[start Entries supplied]

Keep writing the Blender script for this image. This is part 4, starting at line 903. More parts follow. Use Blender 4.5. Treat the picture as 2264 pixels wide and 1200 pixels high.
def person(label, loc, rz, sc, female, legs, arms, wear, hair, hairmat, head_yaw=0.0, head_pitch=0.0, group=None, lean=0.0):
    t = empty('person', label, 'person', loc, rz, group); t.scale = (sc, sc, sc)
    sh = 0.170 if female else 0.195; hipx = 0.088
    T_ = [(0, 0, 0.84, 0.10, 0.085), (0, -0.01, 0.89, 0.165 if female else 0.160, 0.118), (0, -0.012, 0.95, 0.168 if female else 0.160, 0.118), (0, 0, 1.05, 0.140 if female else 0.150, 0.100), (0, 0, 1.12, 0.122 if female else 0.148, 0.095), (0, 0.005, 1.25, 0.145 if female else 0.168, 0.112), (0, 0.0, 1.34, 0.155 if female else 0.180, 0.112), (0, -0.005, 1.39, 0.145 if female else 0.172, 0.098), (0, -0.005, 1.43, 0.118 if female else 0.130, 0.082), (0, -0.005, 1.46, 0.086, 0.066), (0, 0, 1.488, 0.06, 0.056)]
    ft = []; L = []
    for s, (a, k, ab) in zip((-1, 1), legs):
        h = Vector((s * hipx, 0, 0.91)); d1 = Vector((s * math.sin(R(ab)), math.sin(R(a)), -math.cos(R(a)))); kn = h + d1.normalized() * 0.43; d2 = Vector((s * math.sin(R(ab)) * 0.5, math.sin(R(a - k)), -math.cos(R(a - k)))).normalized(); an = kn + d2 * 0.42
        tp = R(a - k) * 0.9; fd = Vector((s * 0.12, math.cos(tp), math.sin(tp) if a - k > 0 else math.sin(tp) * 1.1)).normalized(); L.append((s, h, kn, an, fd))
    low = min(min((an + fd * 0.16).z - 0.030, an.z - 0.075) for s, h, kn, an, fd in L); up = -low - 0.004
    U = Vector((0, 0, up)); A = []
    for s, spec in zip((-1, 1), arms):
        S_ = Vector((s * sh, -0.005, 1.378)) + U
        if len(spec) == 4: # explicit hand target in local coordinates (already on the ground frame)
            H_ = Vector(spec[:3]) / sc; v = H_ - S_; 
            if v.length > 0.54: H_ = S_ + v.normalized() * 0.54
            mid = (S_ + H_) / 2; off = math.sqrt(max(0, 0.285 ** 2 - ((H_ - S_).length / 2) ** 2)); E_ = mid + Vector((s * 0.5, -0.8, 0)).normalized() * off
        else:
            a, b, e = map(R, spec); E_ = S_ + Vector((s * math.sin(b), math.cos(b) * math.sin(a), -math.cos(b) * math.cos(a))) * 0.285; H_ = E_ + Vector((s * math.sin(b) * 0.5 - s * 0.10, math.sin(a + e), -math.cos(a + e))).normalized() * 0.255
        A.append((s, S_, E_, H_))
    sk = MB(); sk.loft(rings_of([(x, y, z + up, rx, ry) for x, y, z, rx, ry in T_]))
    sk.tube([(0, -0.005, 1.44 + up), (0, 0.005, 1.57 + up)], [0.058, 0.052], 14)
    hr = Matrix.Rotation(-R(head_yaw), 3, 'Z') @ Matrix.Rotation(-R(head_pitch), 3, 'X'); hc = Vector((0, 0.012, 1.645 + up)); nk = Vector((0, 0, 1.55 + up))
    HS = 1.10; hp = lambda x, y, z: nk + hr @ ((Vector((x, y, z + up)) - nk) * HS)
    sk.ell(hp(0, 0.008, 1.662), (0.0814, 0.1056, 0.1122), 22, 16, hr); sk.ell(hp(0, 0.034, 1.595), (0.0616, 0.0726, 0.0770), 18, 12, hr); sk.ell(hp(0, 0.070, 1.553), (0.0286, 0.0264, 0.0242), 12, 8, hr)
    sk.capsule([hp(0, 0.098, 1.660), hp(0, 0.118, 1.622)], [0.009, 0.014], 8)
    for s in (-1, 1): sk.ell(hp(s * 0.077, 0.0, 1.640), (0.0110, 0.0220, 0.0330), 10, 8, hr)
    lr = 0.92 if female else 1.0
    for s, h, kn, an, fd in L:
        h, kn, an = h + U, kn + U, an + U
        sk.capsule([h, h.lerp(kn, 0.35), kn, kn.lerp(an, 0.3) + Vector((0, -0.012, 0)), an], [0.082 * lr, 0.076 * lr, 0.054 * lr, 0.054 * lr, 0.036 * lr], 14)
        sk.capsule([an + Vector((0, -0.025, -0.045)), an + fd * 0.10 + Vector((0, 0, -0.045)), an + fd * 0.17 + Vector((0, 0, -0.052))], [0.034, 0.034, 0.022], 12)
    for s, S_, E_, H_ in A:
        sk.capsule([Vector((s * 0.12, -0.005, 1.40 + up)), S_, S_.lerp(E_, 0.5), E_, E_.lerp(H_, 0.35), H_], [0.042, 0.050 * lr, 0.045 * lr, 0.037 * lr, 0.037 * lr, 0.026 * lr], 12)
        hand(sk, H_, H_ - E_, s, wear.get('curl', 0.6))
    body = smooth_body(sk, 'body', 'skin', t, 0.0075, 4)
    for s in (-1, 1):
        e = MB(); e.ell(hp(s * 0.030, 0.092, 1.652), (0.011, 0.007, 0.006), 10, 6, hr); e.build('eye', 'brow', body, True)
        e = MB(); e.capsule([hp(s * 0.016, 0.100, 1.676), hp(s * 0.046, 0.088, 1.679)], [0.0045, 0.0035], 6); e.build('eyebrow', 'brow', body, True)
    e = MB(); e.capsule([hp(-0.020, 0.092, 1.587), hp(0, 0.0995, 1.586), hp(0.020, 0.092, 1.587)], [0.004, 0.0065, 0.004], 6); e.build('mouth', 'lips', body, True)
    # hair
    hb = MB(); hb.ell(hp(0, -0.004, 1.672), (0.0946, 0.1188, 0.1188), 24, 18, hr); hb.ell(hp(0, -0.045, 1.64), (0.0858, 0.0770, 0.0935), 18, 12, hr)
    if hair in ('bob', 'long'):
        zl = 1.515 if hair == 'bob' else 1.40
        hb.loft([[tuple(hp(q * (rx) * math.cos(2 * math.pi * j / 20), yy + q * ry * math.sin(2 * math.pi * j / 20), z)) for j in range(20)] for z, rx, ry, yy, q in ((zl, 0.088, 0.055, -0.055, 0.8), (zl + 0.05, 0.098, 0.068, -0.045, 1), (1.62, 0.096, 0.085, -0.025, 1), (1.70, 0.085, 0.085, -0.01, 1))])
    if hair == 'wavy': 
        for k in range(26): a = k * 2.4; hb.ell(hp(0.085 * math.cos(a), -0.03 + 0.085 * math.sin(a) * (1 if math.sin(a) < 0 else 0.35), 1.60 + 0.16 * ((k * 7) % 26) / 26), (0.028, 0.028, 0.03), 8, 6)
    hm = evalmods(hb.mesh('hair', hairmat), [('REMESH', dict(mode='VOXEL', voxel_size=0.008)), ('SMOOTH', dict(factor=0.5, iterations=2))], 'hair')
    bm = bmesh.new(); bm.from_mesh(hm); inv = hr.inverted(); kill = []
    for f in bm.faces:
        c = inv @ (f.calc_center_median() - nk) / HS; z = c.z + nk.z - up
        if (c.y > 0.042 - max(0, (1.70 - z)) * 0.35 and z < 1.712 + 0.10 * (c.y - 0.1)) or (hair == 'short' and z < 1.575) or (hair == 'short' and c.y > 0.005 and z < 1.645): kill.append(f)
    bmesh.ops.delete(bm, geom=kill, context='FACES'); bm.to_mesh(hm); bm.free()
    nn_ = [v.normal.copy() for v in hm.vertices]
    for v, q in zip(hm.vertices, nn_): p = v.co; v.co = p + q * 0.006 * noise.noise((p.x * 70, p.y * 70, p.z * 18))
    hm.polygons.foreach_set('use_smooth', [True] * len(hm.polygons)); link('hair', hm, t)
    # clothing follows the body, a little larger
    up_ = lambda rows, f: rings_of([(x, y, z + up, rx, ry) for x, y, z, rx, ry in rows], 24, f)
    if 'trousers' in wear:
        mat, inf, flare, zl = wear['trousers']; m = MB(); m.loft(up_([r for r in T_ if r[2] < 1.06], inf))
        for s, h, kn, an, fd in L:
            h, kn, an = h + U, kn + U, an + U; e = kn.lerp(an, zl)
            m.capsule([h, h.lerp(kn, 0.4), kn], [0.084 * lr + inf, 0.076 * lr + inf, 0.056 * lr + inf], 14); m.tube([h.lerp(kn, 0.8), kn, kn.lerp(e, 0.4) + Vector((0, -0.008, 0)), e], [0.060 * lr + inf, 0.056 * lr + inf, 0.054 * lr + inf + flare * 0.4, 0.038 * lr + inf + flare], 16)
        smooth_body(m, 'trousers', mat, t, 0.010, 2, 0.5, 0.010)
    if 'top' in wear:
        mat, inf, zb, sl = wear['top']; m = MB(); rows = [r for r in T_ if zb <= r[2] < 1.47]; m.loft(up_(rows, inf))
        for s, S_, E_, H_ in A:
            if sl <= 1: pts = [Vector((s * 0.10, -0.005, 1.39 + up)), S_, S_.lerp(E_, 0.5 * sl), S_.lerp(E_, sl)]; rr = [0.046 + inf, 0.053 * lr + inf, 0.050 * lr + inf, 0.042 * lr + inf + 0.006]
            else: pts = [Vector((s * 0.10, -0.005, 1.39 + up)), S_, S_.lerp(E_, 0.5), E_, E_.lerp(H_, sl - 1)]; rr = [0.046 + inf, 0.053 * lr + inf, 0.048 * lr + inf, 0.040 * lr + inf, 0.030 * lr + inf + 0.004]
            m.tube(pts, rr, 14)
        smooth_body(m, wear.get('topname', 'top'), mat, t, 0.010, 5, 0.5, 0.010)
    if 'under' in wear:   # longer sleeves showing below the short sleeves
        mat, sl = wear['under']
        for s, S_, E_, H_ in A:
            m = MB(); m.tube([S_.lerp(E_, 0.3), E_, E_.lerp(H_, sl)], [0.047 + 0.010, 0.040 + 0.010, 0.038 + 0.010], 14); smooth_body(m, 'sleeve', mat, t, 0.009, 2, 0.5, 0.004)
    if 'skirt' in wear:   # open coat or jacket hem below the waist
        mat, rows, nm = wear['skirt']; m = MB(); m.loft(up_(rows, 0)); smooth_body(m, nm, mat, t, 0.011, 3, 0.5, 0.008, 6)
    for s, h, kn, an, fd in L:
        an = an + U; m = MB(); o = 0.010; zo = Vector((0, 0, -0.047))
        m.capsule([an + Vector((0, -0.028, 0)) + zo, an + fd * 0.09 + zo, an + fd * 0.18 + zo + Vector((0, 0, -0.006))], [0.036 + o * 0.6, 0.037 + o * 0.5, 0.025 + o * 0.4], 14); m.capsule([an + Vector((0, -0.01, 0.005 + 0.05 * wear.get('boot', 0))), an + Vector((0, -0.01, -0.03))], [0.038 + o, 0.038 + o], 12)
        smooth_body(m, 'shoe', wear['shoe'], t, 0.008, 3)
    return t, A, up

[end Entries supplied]
[start Entries supplied]

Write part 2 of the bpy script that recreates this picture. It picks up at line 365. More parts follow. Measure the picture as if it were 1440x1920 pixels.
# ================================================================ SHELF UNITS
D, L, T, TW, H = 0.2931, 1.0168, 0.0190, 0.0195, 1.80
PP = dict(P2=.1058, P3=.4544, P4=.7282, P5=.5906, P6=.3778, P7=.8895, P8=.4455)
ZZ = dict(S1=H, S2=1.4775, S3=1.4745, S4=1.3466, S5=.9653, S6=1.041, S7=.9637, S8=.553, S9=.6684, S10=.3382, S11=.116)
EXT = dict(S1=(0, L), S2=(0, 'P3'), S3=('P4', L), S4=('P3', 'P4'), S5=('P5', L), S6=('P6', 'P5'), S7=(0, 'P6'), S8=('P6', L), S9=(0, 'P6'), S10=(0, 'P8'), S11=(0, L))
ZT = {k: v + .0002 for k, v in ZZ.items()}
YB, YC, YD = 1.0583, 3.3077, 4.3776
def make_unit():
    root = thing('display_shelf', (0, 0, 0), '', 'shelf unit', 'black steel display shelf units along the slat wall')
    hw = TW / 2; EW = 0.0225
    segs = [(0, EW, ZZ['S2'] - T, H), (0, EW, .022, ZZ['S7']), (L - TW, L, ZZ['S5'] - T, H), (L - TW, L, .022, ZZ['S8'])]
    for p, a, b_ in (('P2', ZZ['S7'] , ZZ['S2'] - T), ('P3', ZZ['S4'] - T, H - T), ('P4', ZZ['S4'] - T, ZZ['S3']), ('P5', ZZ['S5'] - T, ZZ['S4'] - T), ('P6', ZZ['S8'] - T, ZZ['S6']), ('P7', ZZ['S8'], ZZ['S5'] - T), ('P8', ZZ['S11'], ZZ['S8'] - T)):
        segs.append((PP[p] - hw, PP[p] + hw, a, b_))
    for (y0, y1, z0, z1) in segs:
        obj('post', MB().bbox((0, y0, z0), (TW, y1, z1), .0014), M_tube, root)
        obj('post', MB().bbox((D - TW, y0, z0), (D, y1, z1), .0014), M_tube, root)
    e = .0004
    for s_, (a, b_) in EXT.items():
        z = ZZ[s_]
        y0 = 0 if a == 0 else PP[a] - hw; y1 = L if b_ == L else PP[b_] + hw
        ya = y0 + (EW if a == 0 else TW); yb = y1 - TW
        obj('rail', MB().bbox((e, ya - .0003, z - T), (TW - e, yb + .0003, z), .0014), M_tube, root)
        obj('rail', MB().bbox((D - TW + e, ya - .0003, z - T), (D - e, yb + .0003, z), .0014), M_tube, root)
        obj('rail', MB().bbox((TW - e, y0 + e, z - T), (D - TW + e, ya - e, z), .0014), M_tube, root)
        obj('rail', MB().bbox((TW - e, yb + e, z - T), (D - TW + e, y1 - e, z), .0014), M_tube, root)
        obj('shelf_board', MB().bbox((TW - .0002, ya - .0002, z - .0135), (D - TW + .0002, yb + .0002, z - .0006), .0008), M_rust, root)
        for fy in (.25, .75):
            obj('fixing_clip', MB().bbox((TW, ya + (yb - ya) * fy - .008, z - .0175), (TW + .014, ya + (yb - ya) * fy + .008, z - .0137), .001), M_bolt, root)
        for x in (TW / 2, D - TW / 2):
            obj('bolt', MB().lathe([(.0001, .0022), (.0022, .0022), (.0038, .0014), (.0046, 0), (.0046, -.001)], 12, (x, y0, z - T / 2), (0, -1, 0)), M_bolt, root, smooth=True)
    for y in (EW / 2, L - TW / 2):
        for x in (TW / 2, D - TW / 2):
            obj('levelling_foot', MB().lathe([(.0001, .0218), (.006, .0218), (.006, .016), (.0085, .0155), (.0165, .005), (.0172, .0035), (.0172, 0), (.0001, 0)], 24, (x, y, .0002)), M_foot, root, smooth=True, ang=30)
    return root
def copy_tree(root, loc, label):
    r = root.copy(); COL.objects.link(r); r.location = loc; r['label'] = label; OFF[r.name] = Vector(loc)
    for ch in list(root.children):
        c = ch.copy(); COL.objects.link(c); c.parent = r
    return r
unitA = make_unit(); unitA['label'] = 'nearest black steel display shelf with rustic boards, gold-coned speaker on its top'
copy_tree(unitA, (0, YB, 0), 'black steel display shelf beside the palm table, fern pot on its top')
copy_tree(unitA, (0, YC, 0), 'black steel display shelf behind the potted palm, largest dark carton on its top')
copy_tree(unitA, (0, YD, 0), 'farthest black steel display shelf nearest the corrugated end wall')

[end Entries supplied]

Short exercise: From the records above, pull out each line that has "picture".

Exercise answer:
Keep writing the Blender script for this image. This is part 4, starting at line 903. More parts follow. Use Blender 4.5. Treat the picture as 2264 pixels wide and 1200 pixels high.
Write part 2 of the bpy script that recreates this picture. It picks up at line 365. More parts follow. Measure the picture as if it were 1440x1920 pixels.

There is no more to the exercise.